Launching the report at the University of Education, Winneba (UEW) yesterday, the Minister of Education, Professor Naana Jane Opoku-Agyemang, said “This report should set off alarm bells around the world and lead to a historic scale-up of actions to achieve the Sustainable Development Goal (SDG) Four.”

The launch of the global report, dubbed: “Transforming our world: The role of education in the 2030 Agenda for sustainable development”, was organised by the United Nations Educational, Scientific and Cultural Organisation (UNESCO) Ghana, in partnership with the Centre for Conflict, Human Rights and Peace Studies of the UEW.

Inclusiveness

Prof. Opoku-Agyemang noted that “education gave Ghana the key tools — economic, social, technological and ethical — to take on the MDGs and achieve them”.

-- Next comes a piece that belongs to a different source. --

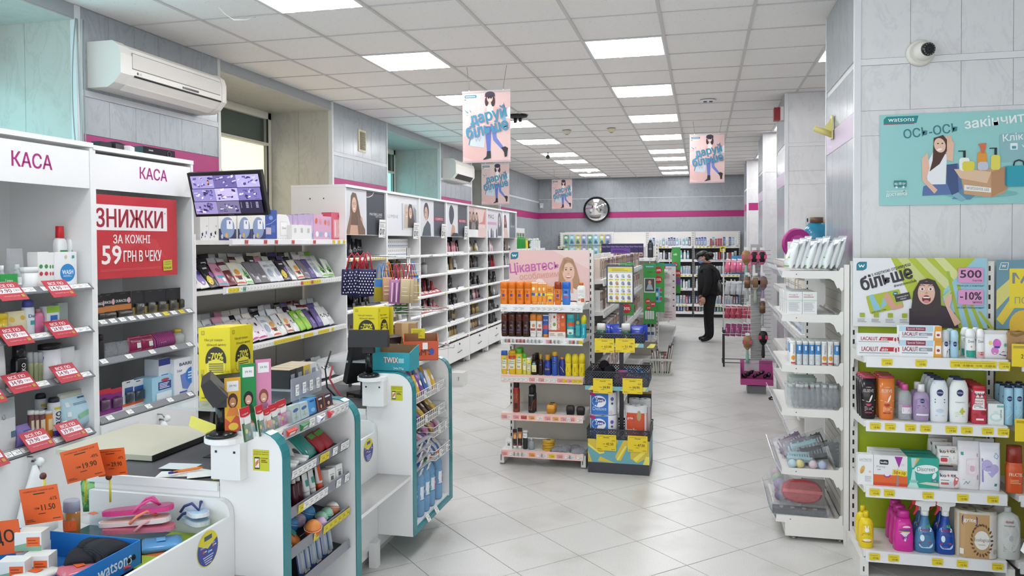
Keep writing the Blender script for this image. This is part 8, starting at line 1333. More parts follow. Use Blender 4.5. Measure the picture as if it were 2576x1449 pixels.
for i,rows in enumerate(LAY):
 F=MK[i]
 for j,segs in enumerate(rows):
  z=MKS[j];wh='%s shelf, %s make-up cabinet'%(nth(j),nth(i))
  for ks,a,b in segs:
   if ks=='LUM':
    for r in range(2):
     for c in range(11):k=KIND['bx0' if c else 'bx2'];k.put(F.p(.2+.062*c,.12,z+.002+.1*r),(0,0,PI/2),'small %s carton, %s from the left, %s layer, second make-up cabinet'%('white' if c else 'golden',nth(c),('lower','upper')[r]),'white cartons in the second make-up cabinet',(.98,1,.8))
   elif ks=='PMP':
    for c,(u,hh) in enumerate(((.45,.17),(.68,.2))):o=obj('pump_bottle',MB().loft([(0,.045,.04,'#c9c6c6',2.5),(hh*.6,.045,.04,'#c9c6c6' if c==0 else '#8a8a8e',2.5),(hh*.75,.02,.02,'#dededc')],12),None,F.p(u,.2,z),(0,0,PI/2),label='grey pump bottle, %s from the left in the third make-up cabinet'%nth(c),cat='bottle',group='pump bottles in the third make-up cabinet');obj('pump',MB().cyl(0,0,hh*.75,hh,.009,'#dcdcda',8),o)
   else:
    n=fill(F,z+.004,wh,ks+['mkp_black','mkp_grey']*(ks is KS or ks is XS),a,b,.08,.006,.04,.4,.1,hs=(1.45,1.75));fill(F,z+.03,wh.replace('shelf','shelf rear'),ks,a+.02,b,.19,.012,.03,.4,0,hs=(1.8,2.1))
  if segs and i in (0,3,4):obj('tester_stand',MB().prism([(.03,z+.002),(.06,z+.03),(.20,z+.012),(.42,z+.012),(.42,z+.002)],'x',.03,CW-.08,{0:'#2a2a30',3:'#e0e0e0',4:'#55555a'}[i]),bpy.data.objects['wall_cabinet.%03d'%(i+2)])
  if i==2 and j in (2,3):
   st=obj('tester_stand',MB().prism([(.025,z+.002),(.11,z+.06),(.25,z+.06),(.25,z+.002)],'x',.03,CW-.1,'#b8202e'),bpy.data.objects['wall_cabinet.004'])
   for k in range(6):obj('tester_label',MB().box(.05+.14*k,.16+.14*k,-.001,0,0,.045,'#e6d8da'),st,(0,.05,z+.022),(-.96,0,0))
# ------------------------------------------------------------------ goods in the near checkout rack
R1=Frame((-1.500,Y1,0),PI/2)
def brush_pack(key,desc,c):blister(key,'toothbrushes',desc,.06,.19,'#e4e4e2',lambda p,w,h:(p.rect(-w/2,h*.76,w/2,h,'#c8202c'),p.ell(0,h*.77,w*.46,h*.05,'#c8202c',14),p.text('Colgate',0,h*.8,.010,'#f4ecec',w*.6,.02,.1),p.rect(-w*.45,.004,w*.45,h*.55,c),p.rect(-w*.2,h*.5,w*.4,h*.7,'#ecebea'),p.ell(-w*.1,h*.3,.008,.014,'#e0d23a',8),p.ell(w*.15,h*.2,.008,.014,'#8a9ac0',8)),(-.4,.4,.06,.5,'#d5dade|t25'),'toothbrush_pack')
brush_pack('tb_g','red-topped toothbrush pack with green card','#3a6a34');brush_pack('tb_o','red-topped toothbrush pack with orange card','#e0762a');brush_pack('tb_p','red-topped toothbrush pack with pink card','#c83a86')
carton('cnd_c','carton','clear pale green carton with blue oval',.066,.03,.15,'#b9c8c8',lambda p,w,h:(p.ell(0,h*.66,w*.34,h*.1,'#4a6aa8',16,.3),p.rect(-w*.04,h*.1,w*.04,h*.5,'#9fc8a0'),p.lines(-w*.3,h*.2,w*.3,h*.3,2,'#8fa8b0',.4)));carton('cnd_b','carton','sky blue carton',.055,.03,.13,'#4a9ad8',lambda p,w,h:(p.ell(0,h*.25,w*.2,h*.14,'#8fc4ec',12),p.rect(-w*.2,h*.8,w*.2,h*.9,'#1f4a8a')));carton('cnd_k','carton','brown and plum carton',.055,.03,.14,'#3a2838',lambda p,w,h:(p.rect(-w/2,0,-w*.3,h,'#8a4a2a'),p.rrect(-w*.25,h*.78,w*.3,h*.9,.006,'#dcdfe4'),p.ell(w*.05,h*.3,.007,.02,'#d8b08a',10),p.rect(-w*.4,0,w*.5,h*.14,'#6a4030')))
place(R1,.985,'near checkout top shelf',[('tb_g',632,657,1026),('tb_g',666,684,1021),('tb_o',684,701,1028),('tb_g',700,722,1018),('tb_p',722,745,1008),('cnd_c',745,765,1020),('cnd_c',766,786,1014),('cnd_b',786,812,1006),('cnd_k',808,824,1000),('cnd_k',825,848,994)],v=.05,tilt=.15)
for k,(u,c,d) in enumerate(((.10,'#d23a2c','red pointed'),(.20,'#2f7a3a','green and pink'),(.34,'#e6e8f2','white and blue'),(.43,'#c8303a','red'))):o=obj('carton',MB().box(-.034,.034,-.012,.012,0,.022,c),None,R1.p(u,.02,.974),(.5,0,PI/2+.1*k),label='%s small carton lying in front on the near checkout top shelf'%d,cat='carton');obj('label_mark',MB().box(-.02,.02,-.013,-.012,.006,.016,'#f0ecec' if k != 2 else '#3a3f9a'),o)
o=empty('card_display',R1.p(.03,.14,1.0),PI/2-.75,'upright display card with three colour columns of smiling faces','display card')
for k,(c,hh) in enumerate((('#e0a832',.20),('#1f8a4a',.245),('#d88ab0',.255))):
 p=Pr();w=.058;p.rect(0,0,w,hh,c);p.rect(.008,hh-.05,.05,hh-.012,'#ececec');p.text('39.90',.03,hh-.03,.008,'#444444',.026);p.ell(.029,.115,.018,.028,('#4a2a20','#231a1a','#8a4a3a')[k],14);p.ell(.029,.11,.012,.018,('#c98a5a','#d8a890','#d8a08a')[k],12);p.ell(.029,.104,.006,.003,'#f4ecea',8);p.poly([(.006,.06),(.052,.06),(.042,.09),(.016,.09)],('#d8803a','#1f4a30','#a86a90')[k]);p.poly([(0,0),(w,0),(w,.05),(.04,.06),(.02,.035),(0,.055)],('#c8503a','#1f6a3a','#c8403a')[k]);p.ell(.03,.02,.018,.014,('#e0c040','#d8582e','#2f7a3a')[k],12)
 b=obj('column_card',MB().box(0,w,0,.003,0,hh,c),o,(.06*k-.09,.0+.012*k,0));obj('print',p.flat(),b)
for k,c in enumerate(('#1f1e22','#3a3a3c','#c8a83a','#c9cdd2')):o=obj('carton',MB().box(-.028,.028,-.06,.06,0,.075,c,top='#b8a890'),None,(-1.70,2.95+.06*k,1.10),(0,0,PI/2),label='%s carton in the clear holder above the near checkout, %s from the left'%(('black','charcoal','golden','silver')[k],nth(k)),cat='carton',group='cartons in the clear holder');obj('mark',MB().box(-.015,.015,-.061,-.06,.03,.055,'#8a8f98'),o)
o=empty('clear_holder',(-1.70,3.04,1.0),0,'clear acrylic carton holder above the near checkout rack','holder');obj('tray',MB().box(-.06,.075,-.13,.13,.09,.098,'#c9ced6|t45'),o);obj('front_pane',MB().box(.072,.077,-.13,.13,.05,.14,'#b3b6c4|t60'),o);obj('legs',MB().box(-.05,-.044,-.12,.12,0,.09,'#c9ced6|t40'),o)
for k in range(4):obj('price_tag',TAGS['w'],o,(.0795,-.09+.06*k,.09),(0,0,PI/2),(.6,1,1.4))
blister('misc_g','packet','dark flat packet',.09,.13,'#3b3634',lambda p,w,h:p.rect(-.03,h*.3,.03,h*.6,'#a89a8e'));pouch('misc_t','packet','teal glossy packet',.12,.03,.13,'#2a9a90|g',None,'packet');pouch('misc_w','packet','white packet with bag picture',.1,.02,.15,'#dcdedc',lambda p,w,h:p.ell(0,h*.3,.02,.024,'#33343a',10),'packet');pouch('misc_r','packet','red and green packet',.1,.03,.1,'#b82a34',lambda p,w,h:p.rect(-.045,h*.7,.045,h*.95,'#5ab04a',4),'packet')
bottle('bat','battery tube','white and grey small cylinder',.03,.03,.09,'#dfdfe0','#9a9a9c','jar',None,name='tube');bottle('crm','cream tube','white cream tube',.04,.03,.12,'#e4e4e2','#c9c9c8','tube',lambda p,w,h:p.rect(-.012,h*.4,.014,h*.6,'#3a9a90',3));bottle('crm_o','cream tube','orange and white cream tube',.04,.03,.13,'#e6dcd6','#d8522a','tube',lambda p,w,h:p.rect(-.012,h*.3,.014,h*.8,'#d8522a',3));bottle('dk','bottle','small wine dark bottle',.034,.03,.11,'#4a1f2a|g','#d8d2d2','oval',None)
for k,(key,u) in enumerate((('misc_g',.12),('misc_g',.17),('misc_g',.22),('misc_w',.29),('misc_t',.38),('misc_r',.48),('misc_r',.54))):KIND[key].put(R1.p(u,.07,.812),(-.75,0,PI/2+.15),'%s, %s from the left on the second near rack shelf'%(KIND[key].desc,nth(k)),'goods in the near rack',.95)
for k in range(6):KIND['bat'].put(R1.p(.09+.04*k,.03+.012*(k%2),.825),(-1.35,0,PI/2+.4),'white and grey small cylinder, %s from the left on second near rack shelf'%nth(k),'cylinders in the near rack')
for k,(key,u) in enumerate((('crm',.08),('crm_o',.14),('dk',.20),('dk',.235),('crm',.29),('crm',.34),('crm_o',.40),('box_w',.47),('box_w',.54))):KIND[key].put(R1.p(u,.05,.668),(-.12,.1 if 'box' in key else 0,PI/2),'%s, %s from the left on the third near rack shelf'%(KIND[key].desc,nth(k)),'goods in the near rack',1.0)
for k,(u,v,dz,r,c,c2) in enumerate(((.30,.03,.03,.036,'#e06a28','#e8924a'),(.385,.04,.025,.026,'#c89ac8','#dcb8dc'),(.43,.06,.03,.028,'#7fc0a0','#a0d4b8'),(.48,.06,.03,.028,'#7fc0a8','#a0d4b8'),(.42,.12,.06,.036,'#3f8ac8','#5aa0d8'),(.28,.12,.05,.034,'#3a7ab8','#5aa0d8'),(.35,.12,.05,.03,'#b8a0c0','#d0bcd4'),(.53,.06,.035,.032,'#c87a5a','#ecebe8'))):o=obj('lip_balm_ball',MB().ball(0,0,0,r,c,14,rows=8,spec2=c2),None,R1.p(u,v,.502+v*.16+r),(.3,.2,.4*k),label='%s round lip balm ball, %s in the heap of balls'%(('orange','lilac','mint','pale mint','bright blue','dull blue','mauve','copper and white')[k],nth(k)),cat='lip balm',group='round balls in the near rack');obj('seam',MB().tube([(r*1.0*math.cos(t*.5236),r*1.0*math.sin(t*.5236),.2*r) for t in range(12)],.0012,'#e8e8e8',4,True),o)
for k,(u,c) in enumerate(((.08,'#c9d4d2'),(.14,'#e3e6e4'),(.21,'#c8763a'))):o=obj('packet',MB().loft([(0,.04,.014,c,3),(.05,.042,.022,c,3),(.1,.04,.006,c,3)],10),None,R1.p(u,.05,.512),(-.8,0,PI/2+.2*k),label='%s packet, %s from the left beside the balls'%(('grey green','white mint','amber')[k],nth(k)),cat='packet',group='packets beside the balls');obj('print',MB().box(-.02,.02,-.0235,-.022,.03,.06,'#3a9a90'),o)
for k in range(6):KIND['b0' if k%2 else 'b1'].put(R1.p(.26+.05*k,.06,.36),(-.15,0,PI/2),'hanging toothbrush card, %s from the left at the foot of near rack'%nth(k),'cards at the foot of the near rack',.8)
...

She indicated that it was time to revise the educational syllabus to suit the job market and called for strong partnership from the stakeholders.

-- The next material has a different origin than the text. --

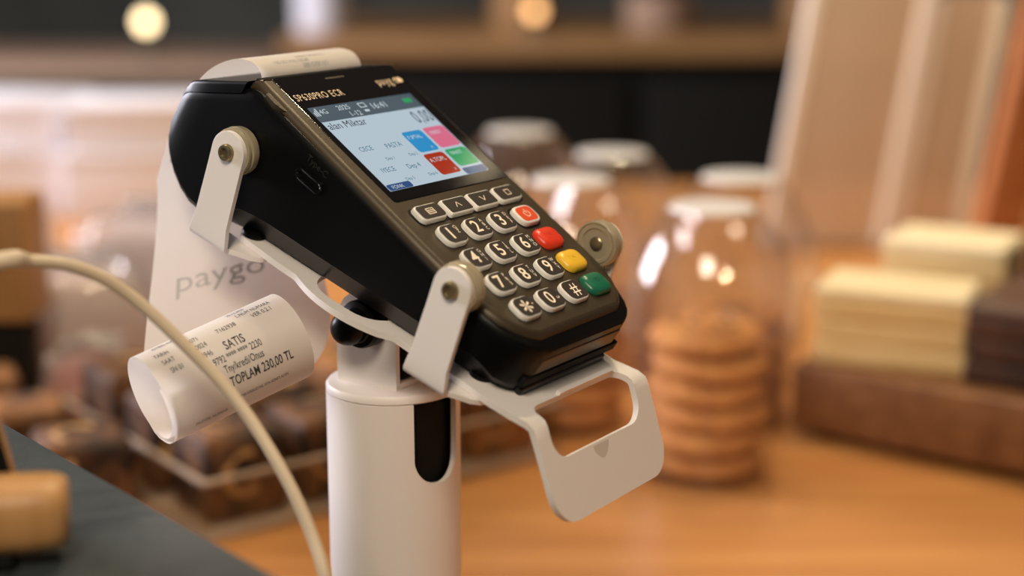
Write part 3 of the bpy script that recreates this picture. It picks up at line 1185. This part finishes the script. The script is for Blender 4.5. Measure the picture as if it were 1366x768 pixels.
def aprint(txt, size, x, s, m='print_grey', sx=.8):
    step = (Lp[int(s) + 1] - Lp[int(s)]).length
    put_text('printed_text', txt, size * mm, x * mm, 0, 0, M[m], rec, 'LEFT', sx=sx, xf=lambda q: arch_pt(q.x / mm, s + q.y / step))


aprint('5889-ISYERI NO', 3.0, 24, 15.0, sx=.7)
aprint('1 NO 00213 MALI DEGERI', 2.4, 9, 18.6, sx=.75)
aprint('KASA 01 SATIS 7712', 2.4, 24, 21.6, sx=.75)
# grey logo printed on the reverse of the hanging part
def hang_pt(x, s, off=.0001):
    i = max(0, min(int(s), len(Lp) - 2))
    f = s - i
    l = Lp[i].lerp(Lp[i + 1], f)
    r_ = Rp[i].lerp(Rp[i + 1], f)
    nrm = (r_ - l).normalized().cross(Lp[i + 1] - Lp[i]).normalized()
    if nrm.dot(cam.location - l) < 0:
        nrm = -nrm
    return l.lerp(r_, x / PWID) + nrm * off - rloc


for s, x, t, sz in ((71.5, 8, 'paygo', 13.5), (59, 4, 'paygo', 7)):
    step = (Lp[int(s) + 1] - Lp[int(s)]).length
    put_text('printed_text', t, sz * mm, x * mm, 0, 0, M['print_faint'], rec, 'LEFT', xf=lambda q: hang_pt(q.x / mm, s - q.y / step))

# ------------------------------------------------------------------ beige cable
ck = [(-.36, -.12, .1535), (-.30, -.105, .156), (-.235, -.094, .190), (-.190, -.088, .222), (-.157, -.082, .2275), (-.151, -.077, .2265), (-.138, -.068, .2225), (-.124, -.060, .212), (-.106, -.059, .194),
      (-.089, -.063, .176), (-.074, -.073, .156), (-.064, -.082, .138), (-.058, -.091, .122), (-.053, -.096, .09), (-.045, -.092, .04), (-.030, -.08, .010), (.0, -.07, .0032), (.06, -.09, .0030)]
cloc = Vector((-.058, -.091, .0))
cab = empty('cable', cloc)
tag(cab, 'beige round cable arching down in front of the receipt and pole', 'cable')
pts = catmull([Vector(k) - cloc for k in ck], 8)
bm = bmesh.new()
tube(bm, pts, .00205, 14)
from_bm('cable_sheath', bm, M['cable'], cab)
bm = bmesh.new()
sub = pts[24:42]
tube(bm, sub, [.0029] * (len(sub) - 3) + [.0028, .0026, .0021], 16)
from_bm('strain_relief', bm, M['cable'], cab)

# ------------------------------------------------------------------ menu holder on the grey counter
bl = Vector((-.166, -.137, .15))
holder = empty('card_holder', bl)
tag(holder, 'light wooden rounded bar holding an upright black card, on the grey counter', 'card holder')
hd = Vector((.98, .20, 0)).normalized()
hn = Vector((-hd.y, hd.x, 0))
bm = bmesh.new()
rings = []
for i, s in enumerate((-.075, -.02, .028, .034, .0375, .039)):
    k = (1, 1, 1, .97, .9, .78)[i]
    prof = []
    for a_ in range(0, 360, 15):
        t = R(a_)
        y = .0115 * math.copysign(abs(math.cos(t)) ** .6, math.cos(t))
        z = .0105 * math.copysign(abs(math.sin(t)) ** .75, math.sin(t))
        prof.append(hd * s + hn * (y * k) + Vector((0, 0, .0145 + z * k)))
    rings.append(prof)
ring_loft(bm, rings)
from_bm('wooden_bar', bm, M['bar_wood'], holder, auto=50)
bm = bmesh.new()
box(bm, -.07, .024, -.010, .046, 0, .005, .001, xf=lambda q: hd * q.x + hn * q.y + Vector((0, 0, q.z)))
from_bm('base', bm, M['black_matt'], holder)
bm = bmesh.new()
box(bm, -.06, .019, .0312, .0337, .005, .044, .0008, xf=lambda q: Vector((q.x - .225 * q.z, q.y, q.z)))
crd = from_bm('card', bm, M['black_matt'], holder)
bm = bmesh.new()
box(bm, .019, .0197, .0310, .0339, .005, .044, .0002, xf=lambda q: Vector((q.x - .225 * q.z, q.y, q.z)))
from_bm('card_edge', bm, M['bar_wood'], crd)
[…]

She emphasised the need for students in Ghana to be taught in a language that they understood and suggested that efforts be intensified to enhance teaching in the local languages.

Agenda for all

The Dean of the Faculty of Education Studies of the UEW, Prof. George Kankam, who chaired the function, stated that education should be an agenda for all because it was the only tool that could cause global change.

Education, he stated, could bring about social, economic and environmental changes and stressed that education in Ghana needed a major transformation.

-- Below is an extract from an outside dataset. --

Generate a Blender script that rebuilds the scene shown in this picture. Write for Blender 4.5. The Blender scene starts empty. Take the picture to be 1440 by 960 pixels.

Prof. Yaw Ankomah of the University of Cape Coast, who presented the report, proposed that issues on climate change and citizenship should be incorporated into the school syllabi to broaden the knowledge of students.

Background

The President of UNESCO Ghana, Mr Tirso Dos Santos, explained that the GEM report was an independent, authoritative and evidence-based annual document published by UNESCO.

He explained that the report was an authoritative reference for the global follow-up and review of education.

According to him, 13 reports had been produced since 2002, and the GEM has a global reputation for excellence, covering themes ranging from inequality, gender, teaching and learning, literacy, early childhood care and education.